To maintain a sense of normality during this confinement, engineers and all people must adjust by staying connected through other forms of communication. Engineering is very much a team effort that involves the collaboration of multidisciplinary members to develop software, products, infrastructure, process, goods, and much more. With that in mind, the utilization of technology is critical. The 5G network upgrade is underway or has been incorporated into everyday life for many of us for quite some time. This network promises to meet higher IT demands. Higher performing computer systems mean better performing networks for businesses now working remotely. Teams must be fully interactive through various virtual software such as TEAMS, Skype, or WebEx. Teams should expect to communicate at frequent interactive intervals throughout the day to continue the project momentum.
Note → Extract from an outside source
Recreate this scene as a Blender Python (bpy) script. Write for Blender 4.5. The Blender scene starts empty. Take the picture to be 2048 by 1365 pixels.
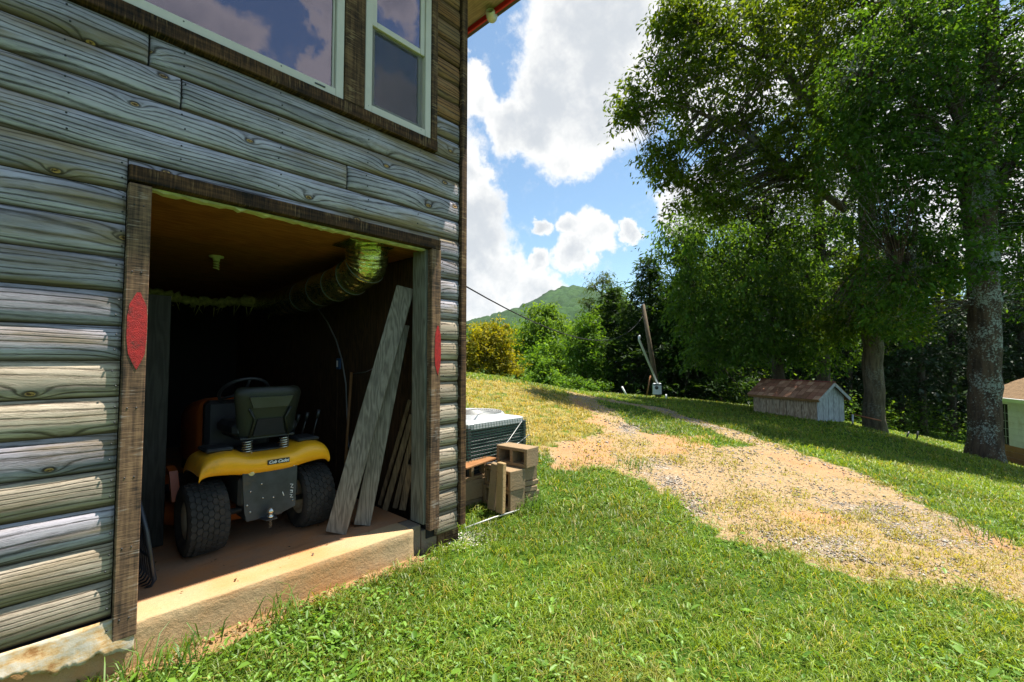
import bpy, bmesh, math, random
import numpy as np
from mathutils import Vector, Matrix
random.seed(7)
RNG = np.random.default_rng(11)
SC = bpy.context.scene
COL = SC.collection

# ---------------------------------------------------------------- camera
FPX, CX, CY, W0 = 900.0, 1024.0, 682.5, 2048.0
HORIZON = 722.0
PITCH = math.atan((HORIZON - CY) / FPX)
YAW = math.atan(0.92 * math.cos(PITCH))
EYE = 1.31
cF, sF = math.cos(YAW), math.sin(YAW)
CAM = np.array([0.0, 0.0, EYE])
FW = np.array([cF * math.cos(PITCH), sF * math.cos(PITCH), math.sin(PITCH)])
UP = np.array([-cF * math.sin(PITCH), -sF * math.sin(PITCH), math.cos(PITCH)])
RT = np.array([sF, -cF, 0.0])
cd = bpy.data.cameras.new('camera')
cam = bpy.data.objects.new('camera', cd); COL.objects.link(cam)
cd.sensor_width = 36.0
cd.lens = FPX / W0 * 36.0
cd.clip_start = 0.05; cd.clip_end = 4000
M = Matrix(((RT[0], UP[0], -FW[0], CAM[0]), (RT[1], UP[1], -FW[1], CAM[1]), (RT[2], UP[2], -FW[2], CAM[2]), (0, 0, 0, 1)))
cam.matrix_world = M
SC.camera = cam

# ---------------------------------------------------------------- light and exposure
SUN = Vector((0.30, -0.15, 1.0)).normalized()
SUN_STRENGTH = 5.0
SKY_STRENGTH = 0.08
SC.view_settings.view_transform = 'Standard'
SC.view_settings.look = 'None'
SC.view_settings.exposure = 1.27
SC.view_settings.gamma = 1.0
SC.view_settings.use_curve_mapping = False
ld = bpy.data.lights.new('sun', 'SUN'); ld.energy = SUN_STRENGTH; ld.angle = math.radians(0.5); ld.color = (1.0, 0.95, 0.86)
sun = bpy.data.objects.new('sun', ld); COL.objects.link(sun)
sun.rotation_euler = SUN.to_track_quat('Z', 'Y').to_euler()
sun.location = (0, 0, 40)


def px_dir(x, y):
    return FW + (x - CX) / FPX * RT + (CY - y) / FPX * UP


def P(x, y, D):
    """world point seen at photo pixel (x, y) at depth D metres"""
    return CAM + px_dir(x, y) * D


def on_y(x, y, Y):
    d = px_dir(x, y); return CAM + d * (Y / d[1])


# ---------------------------------------------------------------- node helper
class N:
    def __init__(self, tree):
        self.t = tree; self.nd = tree.nodes; self.lk = tree.links

    def put(self, sock, v):
        if v is None: return
        if isinstance(v, bpy.types.NodeSocket): self.lk.new(v, sock)
        elif isinstance(v, (tuple, list)):
            n = len(sock.default_value)
            v = tuple(v)
            if len(v) < n: v = v + (1.0,) * (n - len(v))
            sock.default_value = v[:n]
        else:
            try: sock.default_value = v
            except TypeError: sock.default_value = (v,) * len(sock.default_value)

    def node(self, typ, ins=None, out=0, **kw):
        n = self.nd.new(typ)
        for k, v in kw.items(): setattr(n, k, v)
        for k, v in (ins or {}).items(): self.put(n.inputs[k], v)
        return n.outputs[out] if out is not None else n

    def m(self, op, a, b=None, c=None, clamp=False):
        d = {0: a}
        if b is not None: d[1] = b
        if c is not None: d[2] = c
        return self.node('ShaderNodeMath', d, operation=op, use_clamp=clamp)

    def vm(self, op, a, b=None):
        d = {0: a}
        if b is not None: d[1] = b
        n = self.node('ShaderNodeVectorMath', d, out=None, operation=op)
        return n.outputs['Value'] if op in ('DOT_PRODUCT', 'LENGTH', 'DISTANCE') else n.outputs[0]

    def noise(self, vec, scale=5, detail=4, rough=0.55, dist=0.0):
        return self.node('ShaderNodeTexNoise', {'Vector': vec, 'Scale': scale, 'Detail': detail, 'Roughness': rough, 'Distortion': dist})

    def mapv(self, vec, scale=(1, 1, 1), loc=(0, 0, 0)):
        return self.node('ShaderNodeMapping', {'Vector': vec, 'Scale': scale, 'Location': loc})

    def ramp(self, fac, stops, interp='LINEAR'):
        n = self.nd.new('ShaderNodeValToRGB'); self.put(n.inputs[0], fac)
        cr = n.color_ramp; cr.interpolation = interp
        while len(cr.elements) < len(stops): cr.elements.new(0.5)
        for e, (p, c) in zip(cr.elements, stops):
            e.position = p; e.color = (c, c, c, 1) if not isinstance(c, (tuple, list)) else tuple(c)[:3] + (1,)
        return n.outputs[0]

    def sstep(self, v, lo, hi):
        return self.node('ShaderNodeMapRange', {0: v, 1: lo, 2: hi, 3: 0.0, 4: 1.0}, interpolation_type='SMOOTHSTEP')

    def mix(self, fac, a, b, blend='MIX'):
        n = self.nd.new('ShaderNodeMix'); n.data_type = 'RGBA'; n.blend_type = blend
        self.put(n.inputs[0], fac); self.put(n.inputs[6], a); self.put(n.inputs[7], b)
        return n.outputs[2]

    def sep(self, v):
        n = self.node('ShaderNodeSeparateXYZ', {0: v}, out=None); return n.outputs

    def comb(self, x, y, z):
        return self.node('ShaderNodeCombineXYZ', {0: x, 1: y, 2: z})

    def bump(self, h, strength=0.3, dist=0.01, nrm=None):
        return self.node('ShaderNodeBump', {'Height': h, 'Strength': strength, 'Distance': dist, 'Normal': nrm})

    def tc(self, which='Object'):
        return self.node('ShaderNodeTexCoord', out=which)

    def rnd(self):
        return self.node('ShaderNodeObjectInfo', out='Random')

    def attr(self, name, out='Color'):
        return self.node('ShaderNodeAttribute', out=out, attribute_name=name)


def material(name):
    m = bpy.data.materials.new(name); m.use_nodes = True
    m.node_tree.nodes.clear()
    n = N(m.node_tree)
    out = m.node_tree.nodes.new('ShaderNodeOutputMaterial')
    return m, n, out


def principled(n, out, color, rough=0.7, metal=0.0, spec=0.3, normal=None, **extra):
    b = n.nd.new('ShaderNodeBsdfPrincipled')
    n.put(b.inputs['Base Color'], color); n.put(b.inputs['Roughness'], rough); n.put(b.inputs['Metallic'], metal)
    n.put(b.inputs['Specular IOR Level'], spec)
    if normal is not None: n.put(b.inputs['Normal'], normal)
    for k, v in extra.items(): n.put(b.inputs[k.replace('_', ' ')], v)
    n.lk.new(b.outputs[0], out.inputs['Surface'])
    return b


def simple(name, col, rough=0.6, metal=0.0, var=0.25, scale=8.0, bump=0.0, spec=0.3, dirt=None, dirt_amt=0.5):
    m, n, out = material(name)
    co = n.tc()
    f = n.noise(co, scale, 6, 0.65)
    dark = tuple(c * (1 - var) for c in col); lite = tuple(min(1, c * (1 + var)) for c in col)
    c = n.ramp(f, [(0.3, dark), (0.7, lite)])
    if dirt:
        d = n.sstep(n.noise(co, scale * 0.45, 8, 0.7), 0.5, 0.68)
        c = n.mix(n.m('MULTIPLY', d, dirt_amt), c, dirt)
    nrm = n.bump(n.noise(co, scale * 6, 4, 0.6), bump, 0.01) if bump else None
    r = n.ramp(f, [(0.2, max(0.02, rough - 0.12)), (0.8, min(1, rough + 0.12))])
    principled(n, out, c, r, metal, spec, nrm)
    return m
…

Engineers must remain vigilant in their ability to lead and influence, which can be challenging when working remotely. Managers and supervisors must develop new skills in this emerging “new norm.” This means being understanding to team members with younger children at home while they are working. Be open to making adjustments in your team’s schedule. Work must be scheduled to accommodate not only the needs of the employee, but consideration must be given to the needs of his or her family. Work will potentially be done outside of normal business hours. Developing a holistic schedule and following it is essential for success. Schedules should be developed with frequent breaks and early morning meetings, which are useful collaboratively in motivating employees at the start of their “shift” and gives direction for the day. Engineers should also make time to be available and to engage throughout the day. They should work to set goals and stay action oriented.
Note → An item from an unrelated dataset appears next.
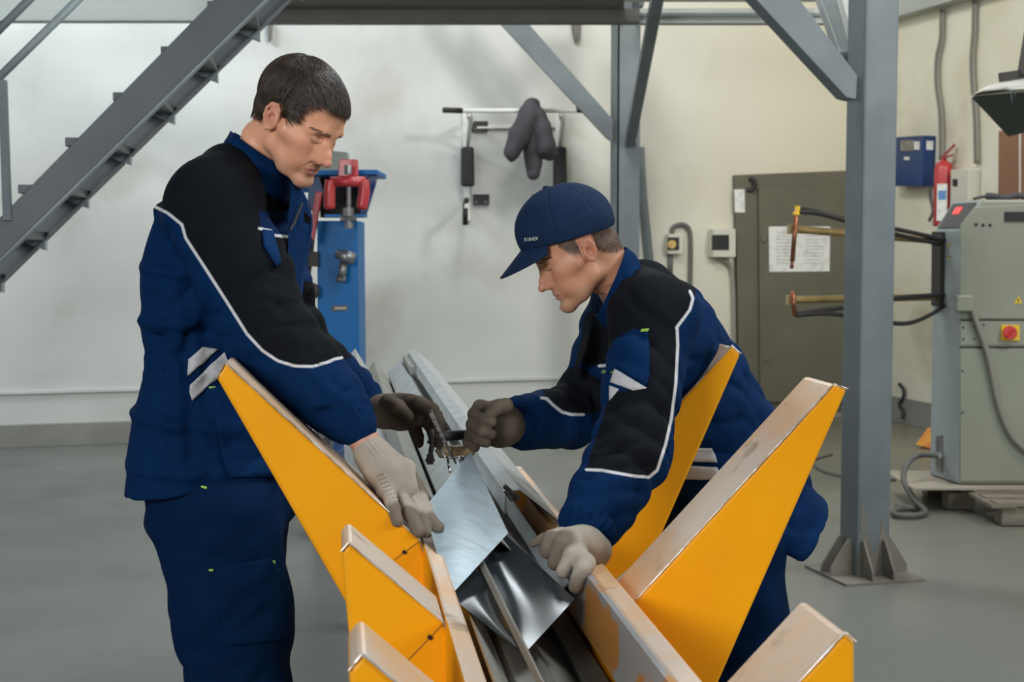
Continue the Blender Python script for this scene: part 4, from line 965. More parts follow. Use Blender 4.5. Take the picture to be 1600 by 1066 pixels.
# ---- materials of skin and cloth that read the laid-out measures
def attr_node(n, name):
    a = n.new('ShaderNodeAttribute'); a.attribute_type = 'GEOMETRY'; a.attribute_name = name; return a.outputs['Fac']
def step_mask(n, L, src, edge, soft, below=True):
    m = n.new('ShaderNodeMapRange'); m.inputs[1].default_value = edge - soft; m.inputs[2].default_value = edge + soft
    m.inputs[3].default_value = 1 if below else 0; m.inputs[4].default_value = 0 if below else 1; L.new(src, m.inputs[0]); return m.outputs[0]
def layered(name, base, layers, rough=.75, bump=.2, bscale=350, sheen=.0, var=.12, sss=0, bump2=0, b2scale=40, spec=None):
    """layers: (attribute, edge, softness, colour)"""
    m = bpy.data.materials.new(name); m.use_nodes = True; t = m.node_tree; n = t.nodes; L = t.links; b = n['Principled BSDF']
    b.inputs['Roughness'].default_value = rough; b.inputs['Sheen Weight'].default_value = sheen
    if spec is not None: b.inputs['Specular IOR Level'].default_value = spec
    if sss: b.inputs['Subsurface Weight'].default_value = sss; b.inputs['Subsurface Radius'].default_value = (.010, .004, .002); b.inputs['Subsurface Scale'].default_value = 1.0
    tc = n.new('ShaderNodeTexCoord')
    nz = n.new('ShaderNodeTexNoise'); nz.inputs['Scale'].default_value = 14; nz.inputs['Detail'].default_value = 5; L.new(tc.outputs['Object'], nz.inputs['Vector'])
    def mixc(fac, a, c):
        mx = n.new('ShaderNodeMix'); mx.data_type = 'RGBA'; L.new(fac, mx.inputs[0])
        if isinstance(a, tuple): mx.inputs[6].default_value = (*a, 1)
        else: L.new(a, mx.inputs[6])
        mx.inputs[7].default_value = (*c, 1); return mx.outputs[2]
    mr = n.new('ShaderNodeMapRange'); mr.inputs[1].default_value = .35; mr.inputs[2].default_value = .65; L.new(nz.outputs['Fac'], mr.inputs[0])
    cur = mixc(mr.outputs[0], base, tuple(x*(1 - var) for x in base))
    for an, edge, soft, colr in layers:
        cur = mixc(step_mask(n, L, attr_node(n, an), edge, soft), cur, colr)
    L.new(cur, b.inputs['Base Color'])
    q = n.new('ShaderNodeTexNoise'); q.inputs['Scale'].default_value = bscale; q.inputs['Detail'].default_value = 2; L.new(tc.outputs['Object'], q.inputs['Vector'])
    bp = n.new('ShaderNodeBump'); bp.inputs['Strength'].default_value = bump; bp.inputs['Distance'].default_value = .002; L.new(q.outputs['Fac'], bp.inputs['Height'])
    last = bp
    if bump2:
        q2 = n.new('ShaderNodeTexNoise'); q2.inputs['Scale'].default_value = b2scale; q2.inputs['Detail'].default_value = 3; q2.inputs['Distortion'].default_value = .6; L.new(tc.outputs['Object'], q2.inputs['Vector'])
        bp2 = n.new('ShaderNodeBump'); bp2.inputs['Strength'].default_value = bump2; bp2.inputs['Distance'].default_value = .01; L.new(q2.outputs['Fac'], bp2.inputs['Height']); L.new(bp.outputs[0], bp2.inputs['Normal']); last = bp2
    L.new(last.outputs[0], b.inputs['Normal'])
    return m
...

Because engineering involves frequent site visits, engineers should follow health and safety guidelines, social distancing, and exercise extreme precautions when they must visit job sites. When working from home, they should create and maintain a separate home office space that allows them autonomy to work productively with minimal distractions. Engineers should work to stay positive and maintain their mental health. Working from home can sometimes be more stressful than being at the office. Schedules should not only include frequent breaks but also some limited outdoor activities. Engineers should also allow time to decompress and set boundaries with employers and employees. In this “new normal,” the key is to incorporate balance.